Otros dicen que por la sentencia de la Corte Interamericana de Derechos Humanos del 27 de junio de 2012, en el caso Sarayaku v. Ecuador, el Estado no puede ingresar al territorio indígena sin previo consentimiento a capturar a los “prófugos”. Discrepo. La sentencia no impide a las autoridades acceder al territorio Sarayaku, los obliga a consultar de forma previa y bajo estándares internacionales antes de realizar algún proyecto de extracción de recursos naturales o plan de inversión o desarrollo de cualquier otra índole que implique potenciales afectaciones al territorio.

Hay los que manifiestan que ante el incumplimiento del Gobierno de las medidas cautelares de la CIDH a favor de Jiménez, Villavicencio y Figueroa, los Sarayaku simplemente han tomado la decisión de implementar tal decreto de protección. Sin embargo, no nos corresponde a los ciudadanos, sino al Estado como institución, cumplir las obligaciones internacionales en materia de derechos humanos.

Y también están los que afirman que debido al decreto de protección emitido por la CIDH el cinco de mayo de 2003 a favor de los Sarayaku –que dispuso que se garantice la vida e integridad de los miembros de la comunidad así como la propiedad sobre su territorio ancestral– el Estado está impedido de realizar una incursión al territorio de la comunidad por el riesgo que significaría para tales derechos. Dichas medidas cautelares se transformaron en medidas provisionales –que tienen mayor peso jurídico–  el seis de julio de 2004 y el Tribunal resolvió anularlas cuando dictó la sentencia del doce de junio del 2007. Es decir, esta justificación es errónea porque ya no existe un decreto de protección del Sistema Interamericano a favor del Pueblo Sarayaku.

En mi opinión, la justificación de la decisión de los Sarayaku y la explicación sobre su legitimidad es mucho más simple: Históricamente este pueblo indígena ha ejercido su derecho a resistir las actuaciones arbitrarias e ilegítimas del poder público, aún antes de que se incluyera el derecho a la resistencia en la nueva Constitución.
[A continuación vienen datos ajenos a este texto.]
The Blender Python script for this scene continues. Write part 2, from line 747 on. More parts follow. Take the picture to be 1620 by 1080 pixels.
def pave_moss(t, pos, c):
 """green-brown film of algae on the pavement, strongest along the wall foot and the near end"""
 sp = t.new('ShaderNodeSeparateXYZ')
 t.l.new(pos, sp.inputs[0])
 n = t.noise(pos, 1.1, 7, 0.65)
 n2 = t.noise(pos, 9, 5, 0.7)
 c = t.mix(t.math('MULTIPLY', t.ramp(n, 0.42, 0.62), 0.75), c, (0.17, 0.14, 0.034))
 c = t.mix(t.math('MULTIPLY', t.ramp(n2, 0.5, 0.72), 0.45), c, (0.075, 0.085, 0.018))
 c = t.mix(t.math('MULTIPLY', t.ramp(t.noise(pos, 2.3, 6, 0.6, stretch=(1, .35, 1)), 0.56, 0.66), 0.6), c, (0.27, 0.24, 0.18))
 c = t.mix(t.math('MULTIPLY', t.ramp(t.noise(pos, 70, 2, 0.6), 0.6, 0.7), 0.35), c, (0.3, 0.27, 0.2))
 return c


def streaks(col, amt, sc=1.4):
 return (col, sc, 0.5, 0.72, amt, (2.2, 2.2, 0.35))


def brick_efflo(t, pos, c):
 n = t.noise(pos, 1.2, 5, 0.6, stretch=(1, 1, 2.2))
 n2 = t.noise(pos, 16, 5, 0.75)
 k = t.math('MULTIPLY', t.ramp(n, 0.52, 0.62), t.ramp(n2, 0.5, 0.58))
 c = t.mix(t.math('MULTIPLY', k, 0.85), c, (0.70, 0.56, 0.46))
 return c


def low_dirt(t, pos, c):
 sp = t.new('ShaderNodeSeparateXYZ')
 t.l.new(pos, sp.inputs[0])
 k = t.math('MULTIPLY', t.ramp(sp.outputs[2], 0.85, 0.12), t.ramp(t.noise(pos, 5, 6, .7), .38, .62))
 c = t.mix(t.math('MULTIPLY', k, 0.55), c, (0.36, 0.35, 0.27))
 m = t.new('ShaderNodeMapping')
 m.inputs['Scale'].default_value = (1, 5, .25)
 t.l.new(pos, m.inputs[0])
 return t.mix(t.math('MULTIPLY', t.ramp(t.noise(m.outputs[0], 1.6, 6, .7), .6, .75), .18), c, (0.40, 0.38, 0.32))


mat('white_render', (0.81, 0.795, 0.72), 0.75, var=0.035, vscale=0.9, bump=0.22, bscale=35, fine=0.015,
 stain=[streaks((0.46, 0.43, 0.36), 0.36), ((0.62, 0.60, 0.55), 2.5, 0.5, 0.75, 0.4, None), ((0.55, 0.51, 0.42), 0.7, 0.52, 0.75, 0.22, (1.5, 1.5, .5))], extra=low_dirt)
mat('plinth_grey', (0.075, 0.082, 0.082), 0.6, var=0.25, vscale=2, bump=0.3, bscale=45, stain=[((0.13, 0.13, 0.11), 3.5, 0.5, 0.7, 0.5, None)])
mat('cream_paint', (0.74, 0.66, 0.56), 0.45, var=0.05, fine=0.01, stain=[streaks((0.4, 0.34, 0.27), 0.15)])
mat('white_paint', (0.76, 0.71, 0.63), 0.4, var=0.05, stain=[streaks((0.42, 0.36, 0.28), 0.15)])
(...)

La más clara demostración de esto fue en 1996 cuando se opusieron a la explotación petrolera del “Bloque 23” en su territorio ancestral. El reclamo culminó con un pronunciamiento internacional que destaca la propiedad que ejercen los Sarayaku sobre dicha tierra y el vínculo indisoluble entre su preservación y la propia supervivencia como pueblo, que debe ser respetado y garantizado por el Estado.
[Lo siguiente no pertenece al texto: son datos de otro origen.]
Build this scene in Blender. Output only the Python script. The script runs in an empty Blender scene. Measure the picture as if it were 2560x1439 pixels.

Hoy, la decisión de los Sarayaku además encuentra fundamento jurídico y legitimidad en lo que establece el artículo 98 de la Constitución de la República “[l]os individuos y los colectivos podrán ejercer el derecho a la resistencia frente a acciones u omisiones del poder público o de las personas naturales o jurídicas no estatales que vulneren o puedan vulnerar sus derechos constitucionales, y demandar el reconocimiento de nuevos derechos”.  Me dirán los “académicos” del Gobierno que los Sarayaku no están defendiendo “sus” derechos, sino los intereses de tres personas ajenas a la comunidad. Creo que una administración de justicia independiente e imparcial es un derecho de todos los ciudadanos, que todos estamos llamados a defender inclusive por vía de resistencia.
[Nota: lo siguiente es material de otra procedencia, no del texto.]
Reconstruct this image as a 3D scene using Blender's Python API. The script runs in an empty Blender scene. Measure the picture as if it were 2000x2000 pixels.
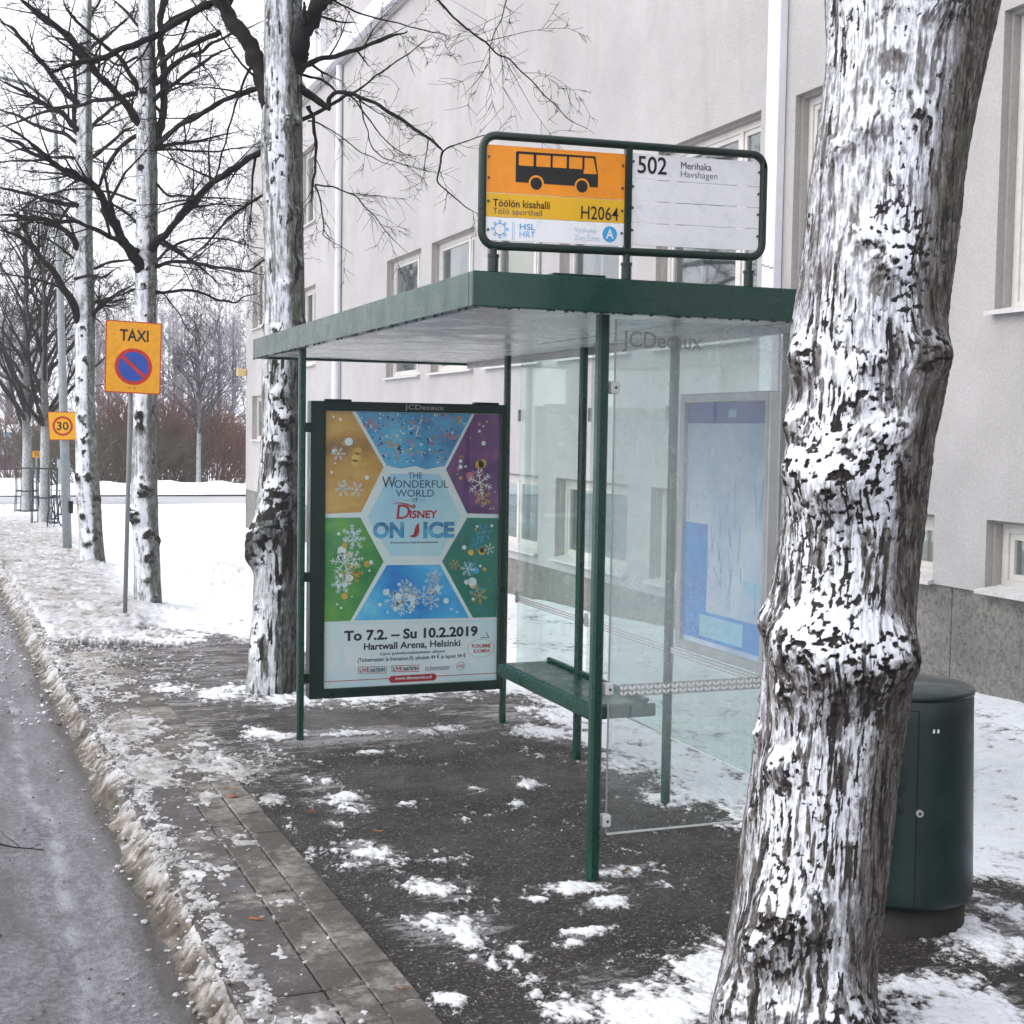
import bpy, math, random
import numpy as np
from mathutils import Vector, Matrix

# ------------------------------------------------------------------ camera, sky, sun, exposure
sc = bpy.context.scene
COL = sc.collection
EYE = 1.95
FOC = 2700.0            # focal length for a 2000 px wide picture
def _basis():
    u = np.array([-1020.0, -175.0, FOC]); u /= np.linalg.norm(u)
    h = np.array([1, .0155, 0.0]); v = h - u * (h @ u); v /= np.linalg.norm(v)
    w = np.cross(v, u)
    if w[1] > 0: w = -w
    return np.stack([v, u, w])
RB = _basis()
cam = bpy.data.cameras.new('camera'); camo = bpy.data.objects.new('camera', cam); COL.objects.link(camo)
cam.sensor_width = 36; cam.lens = 36 * FOC / 2000; cam.clip_start = .05; cam.clip_end = 3000
_r = RB @ np.array([1, 0, 0.]); _u = RB @ np.array([0, -1, 0.]); _f = RB @ np.array([0, 0, 1.])
camo.matrix_world = Matrix(((_r[0], _u[0], -_f[0], 0), (_r[1], _u[1], -_f[1], 0), (_r[2], _u[2], -_f[2], EYE), (0, 0, 0, 1)))
sc.camera = camo

world = bpy.data.worlds.new('World'); sc.world = world; world.use_nodes = True
wt = world.node_tree; bgn = wt.nodes['Background']
sky = wt.nodes.new('ShaderNodeTexSky'); sky.sky_type = 'NISHITA'; sky.sun_disc = False
SUN_EL, SUN_ROT = math.radians(34), math.radians(-78)
sky.sun_elevation = SUN_EL; sky.sun_rotation = SUN_ROT; sky.dust_density = 4; sky.air_density = 1.2
cloud = wt.nodes.new('ShaderNodeTexNoise'); cloud.inputs['Scale'].default_value = 1.6; cloud.inputs['Detail'].default_value = 5
ramp = wt.nodes.new('ShaderNodeValToRGB')
ramp.color_ramp.elements[0].position = .3; ramp.color_ramp.elements[0].color = (9.0, 9.15, 9.9, 1)
ramp.color_ramp.elements[1].position = .7; ramp.color_ramp.elements[1].color = (10.4, 10.4, 10.8, 1)
wmix = wt.nodes.new('ShaderNodeMix'); wmix.data_type = 'RGBA'; wmix.inputs['Factor'].default_value = .93
wt.links.new(cloud.outputs['Fac'], ramp.inputs['Fac'])
wt.links.new(sky.outputs['Color'], wmix.inputs['A']); wt.links.new(ramp.outputs['Color'], wmix.inputs['B'])
wt.links.new(wmix.outputs['Result'], bgn.inputs['Color']); bgn.inputs['Strength'].default_value = .1
sun = bpy.data.lights.new('sun', 'SUN'); sun.energy = 1.25; sun.angle = math.radians(45); sun.color = (1, .97, .93)
suno = bpy.data.objects.new('sun', sun); COL.objects.link(suno)
_sd = Vector((math.sin(SUN_ROT) * math.cos(SUN_EL), math.cos(SUN_ROT) * math.cos(SUN_EL), math.sin(SUN_EL)))
suno.rotation_euler = _sd.to_track_quat('Z', 'Y').to_euler()
vs = sc.view_settings; vs.view_transform = 'Standard'; vs.look = 'None'; vs.exposure = 0.86; vs.gamma = 1.0
vs.use_curve_mapping = False
sc.render.engine = 'CYCLES'
sc.cycles.max_bounces = 6; sc.cycles.transparent_max_bounces = 16; sc.cycles.diffuse_bounces = 3
sc.cycles.use_denoising = True

# ------------------------------------------------------------------ numeric helpers
def ray(x, y):
    return RB @ np.array([x - 1000.0, y - 1000.0, FOC])
def at_x(x, y, X):
    d = ray(x, y); t = X / d[0]; return np.array([X, d[1] * t, d[2] * t + EYE])
def at_y(x, y, Y):
    d = ray(x, y); t = Y / d[1]; return np.array([d[0] * t, Y, d[2] * t + EYE])
def at_z(x, y, z):
    d = ray(x, y); t = (z - EYE) / d[2]; return d * t + np.array([0, 0, EYE])
def sstep(a, b, x):
    t = np.clip((x - a) / (b - a), 0, 1); return t * t * (3 - 2 * t)
def G(x, y):
    """height of the ground"""
    y = np.asarray(y, float); x = np.asarray(x, float)
    s = y - 8.0
    soft = np.where(s > 30, s, np.log1p(np.exp(np.clip(s, -30, 30) / 1.0)) * 1.0)
    z = -.0285 * soft
    z = -.92 + (z + .92) * (z > -.92)
    z = z + .16 * sstep(4.3, 6.3, x) * np.clip((17 - y) / 9, 0, 1.1)
    z = z + 16 * sstep(95, 330, y) + 3.0 * sstep(80, 400, y)
    return z
def on_ground(x, y):
    z = 0.0
    for _ in range(40):
        p = at_z(x, y, z); z = .5 * z + .5 * float(G(p[0], p[1]))
    return at_z(x, y, z)
def xk(y):
    """outer edge of the kerb"""
    return .72 - .033 * (np.asarray(y, float) - 6)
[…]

Más allá de la justificación jurídica de la postura del Pueblo Sarayaku, la idea de que Correa haga la denuncia como ciudadano y no como primer mandatario para lograr la ejecución de un fallo a su favor –criticado por irregular– resulta preocupante. Cuando agregamos el escenario en el cual pretende utilizar tal facultad, el planteamiento del injuriado se vuelve más incomprensible ya que hablamos de una comunidad indígena integrada por hombres, mujeres, niños y ancianos, que protege a tres individuos comunes, no a avezados delincuentes, y que en regímenes pasados ya fue atropellada por el poder público al punto de ser declarada víctima de violaciones a derechos humanos.

La situación que se desarrolla en Sarayaku no calza dentro de los supuestos excepcionales que el artículo 164 de la Constitución contempla para poder decretar el estado de excepción. Según la norma, dicha declaración podrá darse “en caso de agresión, conflicto armado internacional o interno, grave conmoción interna, calamidad pública o desastre natural”. La agresión consiste en el uso de la fuerza armada por un Estado contra la soberanía, la integridad territorial o la independencia política de otro. Un conflicto armado interno se desarrolla en el territorio de un Estado entre sus fuerzas armadas y grupos armados organizados que ejerzan control sobre una parte de dicho territorio. Una conmoción interna no justifica la declaración del estado de excepción, para que sea válido es necesario que esa conmoción genere peligro potencial o real de daño a las instituciones de la república. Una calamidad pública o desastre natural en el territorio Sarayaku no han ocurrido. En suma, no hay en que fundamentar un decreto de estado de excepción en Sarayaku.

Ojalá entremos en razón y se implemente el decreto de medidas cautelares a favor de los injuriadores. Si el proceso judicial ha sido bien llevado, seguramente la conclusión de la CIDH en el pronunciamiento sobre el fondo será que la sentencia debe cumplirse.